(Part of a data file)
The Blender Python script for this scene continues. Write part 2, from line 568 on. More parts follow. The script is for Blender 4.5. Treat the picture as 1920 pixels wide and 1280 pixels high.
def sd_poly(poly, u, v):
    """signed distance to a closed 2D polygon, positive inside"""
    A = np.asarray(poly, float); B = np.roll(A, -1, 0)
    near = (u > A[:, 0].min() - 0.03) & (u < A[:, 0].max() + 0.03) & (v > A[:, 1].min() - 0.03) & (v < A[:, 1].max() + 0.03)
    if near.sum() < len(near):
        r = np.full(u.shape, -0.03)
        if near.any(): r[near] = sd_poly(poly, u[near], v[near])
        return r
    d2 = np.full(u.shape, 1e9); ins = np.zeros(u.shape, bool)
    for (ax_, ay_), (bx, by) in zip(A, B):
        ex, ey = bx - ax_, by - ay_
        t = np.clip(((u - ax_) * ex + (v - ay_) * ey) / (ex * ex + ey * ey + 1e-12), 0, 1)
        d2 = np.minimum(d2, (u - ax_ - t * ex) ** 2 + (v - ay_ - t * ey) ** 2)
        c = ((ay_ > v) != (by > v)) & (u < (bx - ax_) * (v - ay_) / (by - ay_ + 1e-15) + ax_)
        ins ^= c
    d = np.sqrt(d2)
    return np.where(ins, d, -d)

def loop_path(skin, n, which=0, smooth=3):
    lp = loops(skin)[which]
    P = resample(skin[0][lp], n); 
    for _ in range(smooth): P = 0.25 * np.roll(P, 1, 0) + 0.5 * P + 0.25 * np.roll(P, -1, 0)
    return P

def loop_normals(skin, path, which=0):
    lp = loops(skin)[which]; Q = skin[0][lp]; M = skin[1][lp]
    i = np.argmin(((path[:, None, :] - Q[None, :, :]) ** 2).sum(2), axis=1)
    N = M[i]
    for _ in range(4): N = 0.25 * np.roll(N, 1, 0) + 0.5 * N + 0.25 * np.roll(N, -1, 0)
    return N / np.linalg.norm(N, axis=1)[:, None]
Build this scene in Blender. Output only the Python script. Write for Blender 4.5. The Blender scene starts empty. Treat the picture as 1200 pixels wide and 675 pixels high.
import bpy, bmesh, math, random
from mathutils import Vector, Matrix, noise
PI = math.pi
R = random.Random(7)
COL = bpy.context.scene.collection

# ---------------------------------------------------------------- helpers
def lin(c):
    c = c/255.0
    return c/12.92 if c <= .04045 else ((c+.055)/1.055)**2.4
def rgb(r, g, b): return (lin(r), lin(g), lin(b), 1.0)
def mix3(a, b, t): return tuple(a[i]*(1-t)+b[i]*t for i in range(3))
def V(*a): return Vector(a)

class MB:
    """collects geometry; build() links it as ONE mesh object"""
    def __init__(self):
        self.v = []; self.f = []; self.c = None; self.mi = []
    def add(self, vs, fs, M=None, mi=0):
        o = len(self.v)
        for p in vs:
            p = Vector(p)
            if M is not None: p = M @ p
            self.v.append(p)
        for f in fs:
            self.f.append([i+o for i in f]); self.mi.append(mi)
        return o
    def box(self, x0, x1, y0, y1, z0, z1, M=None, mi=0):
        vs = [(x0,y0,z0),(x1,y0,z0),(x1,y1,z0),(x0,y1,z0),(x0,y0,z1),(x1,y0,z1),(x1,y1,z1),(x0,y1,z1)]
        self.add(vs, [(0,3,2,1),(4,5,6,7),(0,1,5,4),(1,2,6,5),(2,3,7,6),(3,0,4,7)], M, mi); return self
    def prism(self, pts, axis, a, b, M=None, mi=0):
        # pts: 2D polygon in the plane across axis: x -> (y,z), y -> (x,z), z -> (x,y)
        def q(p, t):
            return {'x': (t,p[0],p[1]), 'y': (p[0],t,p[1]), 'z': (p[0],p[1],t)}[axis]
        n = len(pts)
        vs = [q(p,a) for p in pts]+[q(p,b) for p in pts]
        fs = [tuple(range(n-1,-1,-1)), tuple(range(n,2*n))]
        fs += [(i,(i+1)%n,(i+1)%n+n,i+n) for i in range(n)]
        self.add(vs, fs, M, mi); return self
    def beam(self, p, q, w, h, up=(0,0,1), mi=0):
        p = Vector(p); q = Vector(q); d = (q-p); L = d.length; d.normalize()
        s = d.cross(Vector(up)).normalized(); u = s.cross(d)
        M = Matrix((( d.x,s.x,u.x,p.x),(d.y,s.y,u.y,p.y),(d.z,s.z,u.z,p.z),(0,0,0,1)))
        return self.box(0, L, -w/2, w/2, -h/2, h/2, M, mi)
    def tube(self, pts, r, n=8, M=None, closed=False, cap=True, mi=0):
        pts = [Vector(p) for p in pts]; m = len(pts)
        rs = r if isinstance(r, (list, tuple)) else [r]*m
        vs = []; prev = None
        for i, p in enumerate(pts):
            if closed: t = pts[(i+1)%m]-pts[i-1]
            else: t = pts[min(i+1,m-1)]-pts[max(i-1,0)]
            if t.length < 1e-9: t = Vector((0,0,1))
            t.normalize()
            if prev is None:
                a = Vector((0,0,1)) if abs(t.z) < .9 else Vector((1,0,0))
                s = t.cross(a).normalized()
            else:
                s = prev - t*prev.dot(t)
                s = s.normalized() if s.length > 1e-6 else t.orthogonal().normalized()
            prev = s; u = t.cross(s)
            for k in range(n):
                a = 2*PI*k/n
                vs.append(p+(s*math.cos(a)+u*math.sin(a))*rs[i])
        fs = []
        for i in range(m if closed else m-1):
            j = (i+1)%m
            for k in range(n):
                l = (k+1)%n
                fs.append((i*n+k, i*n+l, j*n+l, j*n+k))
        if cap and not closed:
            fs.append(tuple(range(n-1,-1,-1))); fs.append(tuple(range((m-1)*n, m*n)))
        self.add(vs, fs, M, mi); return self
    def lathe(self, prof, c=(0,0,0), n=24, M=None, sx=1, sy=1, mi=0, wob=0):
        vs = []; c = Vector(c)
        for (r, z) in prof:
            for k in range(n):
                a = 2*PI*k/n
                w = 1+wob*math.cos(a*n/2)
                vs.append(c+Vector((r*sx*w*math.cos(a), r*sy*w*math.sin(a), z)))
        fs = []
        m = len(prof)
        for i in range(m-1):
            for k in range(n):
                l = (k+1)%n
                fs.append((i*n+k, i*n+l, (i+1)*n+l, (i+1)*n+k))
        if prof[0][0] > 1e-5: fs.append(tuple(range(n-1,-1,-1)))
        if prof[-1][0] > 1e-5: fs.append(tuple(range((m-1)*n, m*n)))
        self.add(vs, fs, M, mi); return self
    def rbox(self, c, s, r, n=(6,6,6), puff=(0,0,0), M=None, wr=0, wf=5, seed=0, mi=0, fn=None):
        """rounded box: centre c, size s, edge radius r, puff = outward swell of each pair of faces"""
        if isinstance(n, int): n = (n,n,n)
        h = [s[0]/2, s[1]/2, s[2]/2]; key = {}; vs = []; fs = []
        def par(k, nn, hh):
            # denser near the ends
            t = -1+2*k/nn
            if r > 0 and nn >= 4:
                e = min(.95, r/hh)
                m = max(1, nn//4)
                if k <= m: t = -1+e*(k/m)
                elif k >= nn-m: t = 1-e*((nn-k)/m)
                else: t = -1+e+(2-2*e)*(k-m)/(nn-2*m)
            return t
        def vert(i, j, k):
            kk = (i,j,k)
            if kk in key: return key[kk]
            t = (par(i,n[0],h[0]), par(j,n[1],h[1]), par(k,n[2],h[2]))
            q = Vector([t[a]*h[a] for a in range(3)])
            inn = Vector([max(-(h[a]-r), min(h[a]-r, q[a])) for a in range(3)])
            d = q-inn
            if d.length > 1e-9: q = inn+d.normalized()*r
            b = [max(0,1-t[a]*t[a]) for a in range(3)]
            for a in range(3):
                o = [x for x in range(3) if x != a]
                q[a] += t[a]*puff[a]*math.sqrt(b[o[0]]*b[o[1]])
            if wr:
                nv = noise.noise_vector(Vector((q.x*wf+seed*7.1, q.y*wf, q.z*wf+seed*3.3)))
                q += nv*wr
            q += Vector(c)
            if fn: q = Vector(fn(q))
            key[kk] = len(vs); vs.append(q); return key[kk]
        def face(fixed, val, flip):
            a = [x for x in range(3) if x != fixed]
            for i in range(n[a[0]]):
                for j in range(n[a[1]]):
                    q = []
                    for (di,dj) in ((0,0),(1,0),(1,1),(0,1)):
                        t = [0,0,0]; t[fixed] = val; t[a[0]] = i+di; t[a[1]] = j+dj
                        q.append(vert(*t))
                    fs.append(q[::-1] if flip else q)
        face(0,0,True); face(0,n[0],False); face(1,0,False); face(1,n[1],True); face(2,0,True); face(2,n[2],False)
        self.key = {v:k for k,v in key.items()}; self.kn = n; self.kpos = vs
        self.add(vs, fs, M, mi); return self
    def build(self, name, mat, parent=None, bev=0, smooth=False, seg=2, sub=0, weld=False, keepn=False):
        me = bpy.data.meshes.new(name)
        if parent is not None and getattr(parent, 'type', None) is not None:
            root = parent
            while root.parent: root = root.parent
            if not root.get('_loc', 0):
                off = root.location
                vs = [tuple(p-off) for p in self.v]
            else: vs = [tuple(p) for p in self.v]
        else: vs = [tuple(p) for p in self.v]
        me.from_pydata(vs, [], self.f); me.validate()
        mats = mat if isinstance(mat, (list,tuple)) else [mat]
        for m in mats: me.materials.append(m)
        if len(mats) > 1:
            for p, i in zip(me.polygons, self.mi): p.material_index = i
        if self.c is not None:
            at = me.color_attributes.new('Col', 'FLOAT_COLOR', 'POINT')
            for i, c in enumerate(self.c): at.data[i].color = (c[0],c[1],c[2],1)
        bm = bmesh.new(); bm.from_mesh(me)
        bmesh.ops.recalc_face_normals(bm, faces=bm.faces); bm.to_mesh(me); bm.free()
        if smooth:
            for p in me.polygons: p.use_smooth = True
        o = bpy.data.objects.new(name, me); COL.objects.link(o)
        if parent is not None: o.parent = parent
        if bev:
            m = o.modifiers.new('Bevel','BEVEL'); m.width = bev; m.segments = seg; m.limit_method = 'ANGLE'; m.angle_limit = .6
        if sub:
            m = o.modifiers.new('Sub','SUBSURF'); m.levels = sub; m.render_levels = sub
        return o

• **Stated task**
Starting with the line with "Build this scene" and ending with the line with "COL = bpy.context.scene.collection", extract every line exactly and nothing outside that span.

• **Complete response**
Build this scene in Blender. Output only the Python script. Write for Blender 4.5. The Blender scene starts empty. Treat the picture as 1200 pixels wide and 675 pixels high.
import bpy, bmesh, math, random
from mathutils import Vector, Matrix, noise
PI = math.pi
R = random.Random(7)
COL = bpy.context.scene.collection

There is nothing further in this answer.